Le fantôme de la banquette arrière - (nouvelles)
L’Irlande du nord est grise et pluvieuse comme les nouvelles de cette écrivaine. La plume de Carson est sans filtres et ses personnages semble amputés de toute trace d’empathie. Reste au fil de ces nouvelles une peinture cruelle d’une Irlande du Nord où, comme dans les banlieues blafardes de l‘empire, traîne des survivants sans espoir. Aussi drôle et terrifiant qu’un discourt de Boris Johson.

Graham Swift

Les nouvelles de cet auteur anglais publiées, pour certaines, dans The Télégraph, New Yorker et l’Atlantic, ont pour leitmotive : la mémoire et les résurgences. D’un simple souvenir surgit une vision neuve du présent. Où, la confrontation de ce qui fut un acte déterminent ou banal du passé du passé - durant la guerre, une jeune fille, au mépris des convenances, s’assoit dans le bus prés d’un soldat américain noir, et engage la conversation - s’entrechoque avec nos vies 8o années plus tard.

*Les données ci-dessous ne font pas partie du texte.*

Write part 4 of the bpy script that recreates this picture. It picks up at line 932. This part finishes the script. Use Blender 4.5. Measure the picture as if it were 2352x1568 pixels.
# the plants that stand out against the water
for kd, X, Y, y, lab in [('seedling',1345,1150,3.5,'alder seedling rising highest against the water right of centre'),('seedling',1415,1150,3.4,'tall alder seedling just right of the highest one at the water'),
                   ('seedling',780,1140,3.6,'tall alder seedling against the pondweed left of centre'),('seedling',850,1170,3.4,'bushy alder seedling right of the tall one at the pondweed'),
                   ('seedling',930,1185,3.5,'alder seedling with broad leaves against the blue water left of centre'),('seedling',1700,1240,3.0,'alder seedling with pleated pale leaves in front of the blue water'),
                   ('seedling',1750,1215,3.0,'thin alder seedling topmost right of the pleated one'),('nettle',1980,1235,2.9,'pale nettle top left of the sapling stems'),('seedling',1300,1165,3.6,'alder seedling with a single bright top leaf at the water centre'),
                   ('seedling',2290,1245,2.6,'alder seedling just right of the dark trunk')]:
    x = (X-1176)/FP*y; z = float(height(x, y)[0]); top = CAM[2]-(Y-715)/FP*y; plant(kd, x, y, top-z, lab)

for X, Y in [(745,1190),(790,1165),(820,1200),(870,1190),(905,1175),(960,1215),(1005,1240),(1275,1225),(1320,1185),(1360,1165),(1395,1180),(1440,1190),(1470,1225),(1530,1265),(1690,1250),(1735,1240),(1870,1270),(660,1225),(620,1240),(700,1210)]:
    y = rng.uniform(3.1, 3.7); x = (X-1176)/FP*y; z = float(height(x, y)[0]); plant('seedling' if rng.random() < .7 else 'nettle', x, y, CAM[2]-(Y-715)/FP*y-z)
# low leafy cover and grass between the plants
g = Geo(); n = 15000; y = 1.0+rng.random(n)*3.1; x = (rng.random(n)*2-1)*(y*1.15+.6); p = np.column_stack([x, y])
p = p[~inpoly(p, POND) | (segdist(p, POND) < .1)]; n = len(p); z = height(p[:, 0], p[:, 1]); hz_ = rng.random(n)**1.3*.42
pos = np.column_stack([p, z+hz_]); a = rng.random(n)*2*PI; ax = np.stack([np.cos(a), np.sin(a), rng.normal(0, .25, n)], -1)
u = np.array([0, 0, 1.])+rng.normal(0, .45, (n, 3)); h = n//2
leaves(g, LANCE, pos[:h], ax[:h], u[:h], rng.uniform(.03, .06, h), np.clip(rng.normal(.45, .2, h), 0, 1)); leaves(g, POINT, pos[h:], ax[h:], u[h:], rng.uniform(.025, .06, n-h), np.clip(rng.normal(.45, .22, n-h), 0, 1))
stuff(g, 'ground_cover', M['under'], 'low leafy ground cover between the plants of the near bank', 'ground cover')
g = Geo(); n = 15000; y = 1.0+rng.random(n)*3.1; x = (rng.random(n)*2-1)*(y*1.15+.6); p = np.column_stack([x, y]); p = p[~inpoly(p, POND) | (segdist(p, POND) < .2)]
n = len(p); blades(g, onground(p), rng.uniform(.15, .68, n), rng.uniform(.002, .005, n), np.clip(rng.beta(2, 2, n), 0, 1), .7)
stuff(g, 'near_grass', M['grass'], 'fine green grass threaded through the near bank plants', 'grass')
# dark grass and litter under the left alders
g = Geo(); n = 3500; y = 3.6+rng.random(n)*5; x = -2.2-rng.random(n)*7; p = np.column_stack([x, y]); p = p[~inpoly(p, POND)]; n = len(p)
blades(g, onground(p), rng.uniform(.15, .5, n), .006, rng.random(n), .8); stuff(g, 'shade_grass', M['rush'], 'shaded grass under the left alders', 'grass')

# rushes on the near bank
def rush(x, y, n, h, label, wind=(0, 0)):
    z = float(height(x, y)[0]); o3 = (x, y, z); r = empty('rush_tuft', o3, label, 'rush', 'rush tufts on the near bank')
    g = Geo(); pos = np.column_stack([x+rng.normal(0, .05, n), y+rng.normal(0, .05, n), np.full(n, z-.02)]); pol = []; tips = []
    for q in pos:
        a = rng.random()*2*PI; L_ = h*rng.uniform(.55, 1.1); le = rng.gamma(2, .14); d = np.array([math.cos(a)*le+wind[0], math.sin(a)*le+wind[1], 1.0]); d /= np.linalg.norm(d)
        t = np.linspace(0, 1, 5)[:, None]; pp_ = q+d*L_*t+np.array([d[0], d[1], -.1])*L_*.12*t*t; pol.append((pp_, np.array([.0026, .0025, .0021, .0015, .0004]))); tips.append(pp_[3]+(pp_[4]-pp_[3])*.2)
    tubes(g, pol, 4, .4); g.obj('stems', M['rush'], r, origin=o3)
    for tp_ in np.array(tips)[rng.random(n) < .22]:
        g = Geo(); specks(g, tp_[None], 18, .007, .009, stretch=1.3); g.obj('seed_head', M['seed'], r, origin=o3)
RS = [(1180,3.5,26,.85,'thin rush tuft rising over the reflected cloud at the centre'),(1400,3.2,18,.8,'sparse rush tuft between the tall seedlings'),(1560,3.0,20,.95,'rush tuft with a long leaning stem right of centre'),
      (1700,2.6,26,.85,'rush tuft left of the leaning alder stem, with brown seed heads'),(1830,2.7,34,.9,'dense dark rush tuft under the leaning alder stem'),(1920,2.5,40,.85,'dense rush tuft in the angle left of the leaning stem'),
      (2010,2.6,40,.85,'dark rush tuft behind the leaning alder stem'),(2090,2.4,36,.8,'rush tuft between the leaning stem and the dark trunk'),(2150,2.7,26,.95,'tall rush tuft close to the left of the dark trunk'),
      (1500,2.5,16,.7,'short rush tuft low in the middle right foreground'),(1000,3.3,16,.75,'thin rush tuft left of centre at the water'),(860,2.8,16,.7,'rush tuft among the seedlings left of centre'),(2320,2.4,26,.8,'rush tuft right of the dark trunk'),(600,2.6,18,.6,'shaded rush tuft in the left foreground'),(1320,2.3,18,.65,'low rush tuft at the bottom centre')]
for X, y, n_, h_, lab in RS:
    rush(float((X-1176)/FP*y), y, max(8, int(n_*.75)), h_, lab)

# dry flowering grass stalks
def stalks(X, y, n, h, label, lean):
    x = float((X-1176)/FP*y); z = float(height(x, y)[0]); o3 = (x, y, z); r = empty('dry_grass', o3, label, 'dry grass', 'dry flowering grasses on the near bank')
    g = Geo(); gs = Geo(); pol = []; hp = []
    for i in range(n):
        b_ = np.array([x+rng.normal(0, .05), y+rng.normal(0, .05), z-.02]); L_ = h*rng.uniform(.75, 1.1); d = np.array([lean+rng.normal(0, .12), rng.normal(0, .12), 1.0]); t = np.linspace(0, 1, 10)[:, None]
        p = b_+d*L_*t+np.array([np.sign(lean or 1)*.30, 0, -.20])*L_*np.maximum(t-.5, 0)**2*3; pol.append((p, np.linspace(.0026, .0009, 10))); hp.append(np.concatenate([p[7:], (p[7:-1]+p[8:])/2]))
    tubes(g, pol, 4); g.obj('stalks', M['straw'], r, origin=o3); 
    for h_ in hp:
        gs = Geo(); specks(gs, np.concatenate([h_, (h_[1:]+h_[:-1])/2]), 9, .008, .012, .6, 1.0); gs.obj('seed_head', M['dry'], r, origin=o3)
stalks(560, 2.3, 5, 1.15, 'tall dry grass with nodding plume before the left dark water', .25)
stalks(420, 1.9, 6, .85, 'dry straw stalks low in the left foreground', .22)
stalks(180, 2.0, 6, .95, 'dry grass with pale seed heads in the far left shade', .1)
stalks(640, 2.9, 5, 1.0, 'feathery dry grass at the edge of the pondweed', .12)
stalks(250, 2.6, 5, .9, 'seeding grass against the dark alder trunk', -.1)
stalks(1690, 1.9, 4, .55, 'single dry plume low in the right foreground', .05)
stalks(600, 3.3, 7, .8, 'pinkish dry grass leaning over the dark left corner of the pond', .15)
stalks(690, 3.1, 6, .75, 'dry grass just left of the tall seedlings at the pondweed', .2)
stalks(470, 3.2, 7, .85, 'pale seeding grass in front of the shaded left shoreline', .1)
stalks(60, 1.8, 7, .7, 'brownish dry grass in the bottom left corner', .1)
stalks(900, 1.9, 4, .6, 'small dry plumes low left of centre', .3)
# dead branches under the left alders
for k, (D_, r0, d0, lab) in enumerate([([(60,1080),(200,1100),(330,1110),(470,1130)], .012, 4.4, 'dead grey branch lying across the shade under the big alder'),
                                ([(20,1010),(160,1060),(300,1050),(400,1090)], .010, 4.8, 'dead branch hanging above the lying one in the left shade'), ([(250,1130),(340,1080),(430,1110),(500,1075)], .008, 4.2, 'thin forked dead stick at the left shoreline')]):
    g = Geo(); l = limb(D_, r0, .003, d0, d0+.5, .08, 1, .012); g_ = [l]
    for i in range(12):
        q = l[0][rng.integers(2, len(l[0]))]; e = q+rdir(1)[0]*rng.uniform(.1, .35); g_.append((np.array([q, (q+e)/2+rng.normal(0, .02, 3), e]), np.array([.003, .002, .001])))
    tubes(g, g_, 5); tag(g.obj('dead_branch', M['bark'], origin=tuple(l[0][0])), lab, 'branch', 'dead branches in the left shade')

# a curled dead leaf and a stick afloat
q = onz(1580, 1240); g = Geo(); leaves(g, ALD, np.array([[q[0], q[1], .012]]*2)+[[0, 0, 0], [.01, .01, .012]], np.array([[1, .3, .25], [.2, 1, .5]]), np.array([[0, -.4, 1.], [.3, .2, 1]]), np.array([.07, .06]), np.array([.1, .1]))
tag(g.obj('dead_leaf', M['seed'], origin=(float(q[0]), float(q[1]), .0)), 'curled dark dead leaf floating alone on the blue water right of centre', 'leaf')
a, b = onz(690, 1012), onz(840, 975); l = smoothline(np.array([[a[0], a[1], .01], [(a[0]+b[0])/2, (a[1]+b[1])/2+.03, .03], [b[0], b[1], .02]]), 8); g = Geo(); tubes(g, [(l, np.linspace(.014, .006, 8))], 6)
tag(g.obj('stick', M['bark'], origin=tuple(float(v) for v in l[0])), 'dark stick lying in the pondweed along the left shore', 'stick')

Certains textes sont, par contre exagérément longs et fastidieux, et semblent se perdre, comme leur narrateur, en conjectures. Swift tortillant à dessein les introspections des personnages. Si les séquelles de la guerre sur nos mémoires et notre vision du monde sont indéniables, l’auteur parvient à nous convaincre que, de manière induite, le traumatisme est plus profond dans la civilisation qu’il n’y paraît, et que le conflit de 1945 laisse plusieurs générations après, des traces douloureuses et des blessures morales jusqu’aux petits enfants que nous sommes. "Il existait deux choses, généralement en bois, spécifiquement destinées à accueillir un être humain. Deux objets de menuiserie. Une porte et un cercueil."